As it was for the Scandinavians, winter was the time for storytelling for the New York State Iroquois. As wonderful as it was to hear Duce Bowen on a summer night, his tales do seem more appropriate in the full prime of the Western New York winter. This is the first tale he told us, from his then-new book, A Few More Stories. Since the book sold out that night before I could buy one, what follows is my recollection. Duce began in English with, evidently, the traditional start of a Longhouse tale: “This happened one time….” This was his tale, and one highlighting the distinctive and very clipped Longhouse sense of humor.
A Seneca soldier from Salamanca came home after World War II. It had been only two months since the Japanese surrender, and he’d seen some of the hottest action of the war. His friends had been shot all around him, and he hadn’t gotten a single scratch. That first night back was a party, one that couldn’t be considered over until every one of his relatives and neighbors had had him over for dinner and heard personally whatever he had to say about the war.
By the second week he had worked his way through his brothers, sisters, and grandparents, and was visiting the home of some of his cousins. They had a wonderful meal: ham, beans, “ghost bread” (a traditional Iroquois delicacy), Coke…
The soldier was hero to the kids, and couldn’t leave without playing with all of them: dominoes, checkers, and all the other games they had. After that he sat with the elders, answering all their questions about the war and the Pacific.
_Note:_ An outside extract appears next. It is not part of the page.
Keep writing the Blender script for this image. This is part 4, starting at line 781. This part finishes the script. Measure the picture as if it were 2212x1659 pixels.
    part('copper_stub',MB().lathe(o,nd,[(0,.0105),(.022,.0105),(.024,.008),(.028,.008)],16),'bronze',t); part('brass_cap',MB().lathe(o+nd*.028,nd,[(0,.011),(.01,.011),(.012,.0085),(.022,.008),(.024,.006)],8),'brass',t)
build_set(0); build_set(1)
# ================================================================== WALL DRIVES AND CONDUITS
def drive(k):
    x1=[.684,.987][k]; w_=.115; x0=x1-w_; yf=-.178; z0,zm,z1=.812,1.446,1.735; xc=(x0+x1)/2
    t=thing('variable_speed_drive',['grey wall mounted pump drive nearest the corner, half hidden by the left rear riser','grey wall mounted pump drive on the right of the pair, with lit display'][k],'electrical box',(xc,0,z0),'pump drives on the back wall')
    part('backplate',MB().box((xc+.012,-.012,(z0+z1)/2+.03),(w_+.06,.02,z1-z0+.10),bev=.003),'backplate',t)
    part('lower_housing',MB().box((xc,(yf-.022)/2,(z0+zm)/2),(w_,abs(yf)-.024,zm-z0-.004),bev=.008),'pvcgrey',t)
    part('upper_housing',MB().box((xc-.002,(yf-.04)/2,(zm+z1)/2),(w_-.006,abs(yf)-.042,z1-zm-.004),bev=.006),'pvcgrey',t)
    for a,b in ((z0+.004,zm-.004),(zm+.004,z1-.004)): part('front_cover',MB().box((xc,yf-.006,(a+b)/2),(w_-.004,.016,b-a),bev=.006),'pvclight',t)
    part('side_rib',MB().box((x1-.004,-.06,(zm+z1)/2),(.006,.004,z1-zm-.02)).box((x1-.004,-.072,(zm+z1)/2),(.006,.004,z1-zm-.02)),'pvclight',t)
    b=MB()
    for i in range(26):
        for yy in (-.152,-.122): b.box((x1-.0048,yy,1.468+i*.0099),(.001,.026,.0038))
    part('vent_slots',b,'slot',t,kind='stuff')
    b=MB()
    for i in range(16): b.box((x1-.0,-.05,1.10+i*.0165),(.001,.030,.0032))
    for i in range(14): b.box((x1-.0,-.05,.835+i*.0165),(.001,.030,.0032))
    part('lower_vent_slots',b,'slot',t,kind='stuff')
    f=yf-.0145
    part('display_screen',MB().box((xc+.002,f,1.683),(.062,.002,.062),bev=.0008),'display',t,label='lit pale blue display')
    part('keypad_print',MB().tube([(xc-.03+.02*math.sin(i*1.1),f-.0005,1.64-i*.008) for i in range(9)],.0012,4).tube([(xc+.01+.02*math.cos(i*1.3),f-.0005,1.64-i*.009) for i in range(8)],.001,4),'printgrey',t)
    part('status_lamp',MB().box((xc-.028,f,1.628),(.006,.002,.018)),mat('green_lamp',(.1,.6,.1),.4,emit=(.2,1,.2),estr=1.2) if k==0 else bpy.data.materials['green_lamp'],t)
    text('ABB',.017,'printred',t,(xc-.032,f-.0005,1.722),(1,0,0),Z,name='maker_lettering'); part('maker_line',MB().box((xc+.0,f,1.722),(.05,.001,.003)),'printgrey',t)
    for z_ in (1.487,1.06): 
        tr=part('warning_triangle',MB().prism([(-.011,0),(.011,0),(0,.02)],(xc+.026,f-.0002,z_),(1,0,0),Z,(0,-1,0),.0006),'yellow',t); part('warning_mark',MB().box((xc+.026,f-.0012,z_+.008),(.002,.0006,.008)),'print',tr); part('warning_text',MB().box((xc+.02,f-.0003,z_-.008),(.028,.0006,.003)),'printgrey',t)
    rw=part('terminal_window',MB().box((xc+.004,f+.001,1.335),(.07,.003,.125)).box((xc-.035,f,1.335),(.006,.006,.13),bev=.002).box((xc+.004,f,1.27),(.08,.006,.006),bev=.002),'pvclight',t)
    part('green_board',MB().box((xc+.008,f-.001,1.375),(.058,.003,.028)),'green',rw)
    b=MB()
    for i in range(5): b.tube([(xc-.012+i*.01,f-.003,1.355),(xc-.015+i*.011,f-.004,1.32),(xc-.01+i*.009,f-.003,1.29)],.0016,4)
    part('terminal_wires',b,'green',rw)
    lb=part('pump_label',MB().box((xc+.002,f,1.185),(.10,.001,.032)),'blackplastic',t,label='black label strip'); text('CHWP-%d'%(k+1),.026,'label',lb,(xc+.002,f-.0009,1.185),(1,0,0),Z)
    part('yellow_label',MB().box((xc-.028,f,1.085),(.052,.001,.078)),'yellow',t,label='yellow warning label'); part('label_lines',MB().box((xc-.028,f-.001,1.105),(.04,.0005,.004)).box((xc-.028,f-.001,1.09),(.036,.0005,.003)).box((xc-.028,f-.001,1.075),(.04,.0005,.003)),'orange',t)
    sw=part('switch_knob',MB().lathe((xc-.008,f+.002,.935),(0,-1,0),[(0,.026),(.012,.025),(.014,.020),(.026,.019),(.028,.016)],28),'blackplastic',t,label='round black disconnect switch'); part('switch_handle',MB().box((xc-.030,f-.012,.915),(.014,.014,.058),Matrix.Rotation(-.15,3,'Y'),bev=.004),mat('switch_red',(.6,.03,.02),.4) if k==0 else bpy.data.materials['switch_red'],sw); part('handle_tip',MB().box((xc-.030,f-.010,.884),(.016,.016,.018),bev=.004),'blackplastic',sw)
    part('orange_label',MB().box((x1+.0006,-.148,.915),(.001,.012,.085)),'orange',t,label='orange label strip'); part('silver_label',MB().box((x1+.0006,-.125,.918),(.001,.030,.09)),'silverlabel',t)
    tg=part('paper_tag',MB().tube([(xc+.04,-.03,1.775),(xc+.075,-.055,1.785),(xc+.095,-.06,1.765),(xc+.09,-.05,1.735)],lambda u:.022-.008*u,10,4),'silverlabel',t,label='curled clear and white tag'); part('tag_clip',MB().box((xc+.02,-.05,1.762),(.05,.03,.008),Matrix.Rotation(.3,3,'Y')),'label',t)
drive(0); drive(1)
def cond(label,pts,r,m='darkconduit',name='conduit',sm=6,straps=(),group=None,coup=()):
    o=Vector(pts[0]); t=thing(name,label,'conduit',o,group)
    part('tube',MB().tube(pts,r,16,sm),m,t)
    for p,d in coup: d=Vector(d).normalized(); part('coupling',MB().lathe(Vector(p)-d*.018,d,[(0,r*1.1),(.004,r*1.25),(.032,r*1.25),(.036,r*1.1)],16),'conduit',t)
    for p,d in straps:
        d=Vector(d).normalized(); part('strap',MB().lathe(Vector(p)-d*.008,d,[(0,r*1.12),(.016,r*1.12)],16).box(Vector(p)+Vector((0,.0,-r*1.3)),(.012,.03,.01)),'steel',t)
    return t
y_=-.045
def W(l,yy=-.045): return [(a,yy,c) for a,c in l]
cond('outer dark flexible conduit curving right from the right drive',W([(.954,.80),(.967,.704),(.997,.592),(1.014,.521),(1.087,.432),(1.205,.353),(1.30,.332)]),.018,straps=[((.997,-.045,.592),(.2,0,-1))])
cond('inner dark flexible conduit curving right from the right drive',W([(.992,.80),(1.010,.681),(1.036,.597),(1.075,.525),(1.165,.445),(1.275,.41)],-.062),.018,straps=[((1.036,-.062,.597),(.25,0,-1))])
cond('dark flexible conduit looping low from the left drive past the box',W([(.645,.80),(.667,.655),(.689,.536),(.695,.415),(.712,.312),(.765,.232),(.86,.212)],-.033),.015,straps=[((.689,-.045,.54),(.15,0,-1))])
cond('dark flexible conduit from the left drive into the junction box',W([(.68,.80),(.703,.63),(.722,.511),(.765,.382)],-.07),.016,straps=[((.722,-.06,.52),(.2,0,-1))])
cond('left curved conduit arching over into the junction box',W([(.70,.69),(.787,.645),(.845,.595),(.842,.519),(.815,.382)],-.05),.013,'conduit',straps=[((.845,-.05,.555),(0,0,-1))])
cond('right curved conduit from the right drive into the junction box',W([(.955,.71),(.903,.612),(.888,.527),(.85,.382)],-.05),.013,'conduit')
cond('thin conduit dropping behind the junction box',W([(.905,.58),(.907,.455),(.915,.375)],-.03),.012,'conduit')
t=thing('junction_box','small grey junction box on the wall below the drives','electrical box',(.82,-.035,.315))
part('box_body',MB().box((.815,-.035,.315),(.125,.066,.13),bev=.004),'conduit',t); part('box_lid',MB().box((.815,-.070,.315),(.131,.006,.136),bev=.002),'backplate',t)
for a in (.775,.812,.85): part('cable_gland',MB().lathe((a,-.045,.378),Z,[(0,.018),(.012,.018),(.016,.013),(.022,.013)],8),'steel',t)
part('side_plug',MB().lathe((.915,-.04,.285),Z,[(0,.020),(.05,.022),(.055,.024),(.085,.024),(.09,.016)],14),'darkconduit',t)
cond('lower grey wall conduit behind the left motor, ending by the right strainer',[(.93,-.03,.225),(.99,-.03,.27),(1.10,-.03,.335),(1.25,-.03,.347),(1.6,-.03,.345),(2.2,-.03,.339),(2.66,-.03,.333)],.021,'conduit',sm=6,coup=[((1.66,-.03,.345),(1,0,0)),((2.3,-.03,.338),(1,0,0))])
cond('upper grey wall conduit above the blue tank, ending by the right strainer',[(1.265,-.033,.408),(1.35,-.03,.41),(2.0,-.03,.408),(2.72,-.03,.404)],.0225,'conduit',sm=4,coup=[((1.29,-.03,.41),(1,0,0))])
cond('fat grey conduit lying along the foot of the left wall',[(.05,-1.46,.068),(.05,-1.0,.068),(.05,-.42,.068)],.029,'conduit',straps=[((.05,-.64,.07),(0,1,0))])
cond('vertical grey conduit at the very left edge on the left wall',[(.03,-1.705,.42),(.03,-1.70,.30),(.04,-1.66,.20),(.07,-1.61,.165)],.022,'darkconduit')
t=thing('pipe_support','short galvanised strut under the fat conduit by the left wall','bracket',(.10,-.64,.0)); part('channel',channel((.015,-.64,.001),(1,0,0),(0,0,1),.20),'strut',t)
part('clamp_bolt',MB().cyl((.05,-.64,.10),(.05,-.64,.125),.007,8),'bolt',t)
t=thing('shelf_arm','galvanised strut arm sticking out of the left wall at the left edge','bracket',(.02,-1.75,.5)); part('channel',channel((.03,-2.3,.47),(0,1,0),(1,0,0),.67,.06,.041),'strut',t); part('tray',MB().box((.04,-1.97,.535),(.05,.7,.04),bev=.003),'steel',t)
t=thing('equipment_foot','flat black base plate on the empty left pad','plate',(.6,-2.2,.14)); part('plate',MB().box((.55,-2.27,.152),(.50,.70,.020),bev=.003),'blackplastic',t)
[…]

It was almost midnight when he started to head home.
His cousins urged him to spend the night with them. The Seneca considered the land around Salamanca to be haunted from the first years they lived there. Walking alone after midnight on the route he had planned – through the notorious ‘Witches’ Walk’ – was taking a chance. But the soldier laughed. No one who’d been through what he had just been through could be scared by a couple of ghosts. He put on his army coat, said goodbye, and started walking.
In just a few steps he was wondering if there could be anything to worry about. His cousin’s neighborhood was quiet, and all the houses were dark, as if the Six Nations folk all knew to stay inside on a witching-night. But the night was warm and still, and the moon was bright. It made the young veteran feel less alone.
His route took him along the Allegany River. As he looked across an open field toward a boat landing he thought he saw movement. He kept walking, and stopped again in the shadows of a line of trees. He was sure. Someone was running along the river bank, faster than a man should be able to run. He heard panting like that of a running horse, and the sound of hooves. The figure went into the shadows of the trees along the river. When it came into the leaf-filtered moonlight, it had turned and started running toward him. He froze, hoping the tree-shadows would hide him.
As the two-legged critter crossed the field toward him, still far off, it passed into clear moonlight and gave the soldier a glimpse of it. It seemed to have spindly goat shins and fluffy thighs, a broad human upper body and horns on its forehead. It entered the deep shadow of the line of trees and came closer, finally stopping, scraping the dirt right in front of the soldier. It stood looking at him in the dimness, eye to eye. Its little animal-eyes glistened in a faint splotch of moonlight, filtered through the branches above.
Then it turned and ran away from him, tearing off the way it had come. When it passed through the distant patch of moonlight, the soldier thought he could see a long tail waving behind it. Then it ran back into darkness and vanished into woods. “That was a devil,” the young man said to himself.
He walked again, but faster, and looking over his shoulder and all around him. Just as he started to think that all was well, he heard voices from behind a clump of trees in a pasture not far from the dirt road. They were speaking in the Iroquois language. He thought he recognized the Seneca word for “apple.” He kept still, and heard a Seneca phrase that sounds like “Ak hide nay” (“Be quiet!”).
And then again in Seneca, the voice said, “There’s someone on the road.” He froze.
“Let’s go to the other end of the field,” another Native speaker said.
“OK,” said the first. “The apples are better there, anyway.” Out of the darkness behind the trees came two horses. They walked peacefully to the far end of the pasture.
“Those were witches!”the soldier said to himself as he started to run.
His house was dark, and his parents had forgotten to leave the porch light on. He was in such a hurry to get in that he banged his head with the door.
As if he sensed what might be coming, his dad was up, lighting a pipe on the back porch. Rubbing his head the soldier came in, fear and consternation showing on his face like roads and villages on a map. His father turned on a light and puffed on the pipe. “Sit down,” he said. “Tell me what you saw.”
The soldier told his story, and ended rubbing his head. “Jeez, Dad. I was in the Pacific for two years with the Japanese Army trying to kill me, and I didn’t get a scratch. I’ve been home two weeks, and in one night I got banged on the head and witched twice.”
“You did,” said his dad, puffing on the pipe, his eyes twinkling.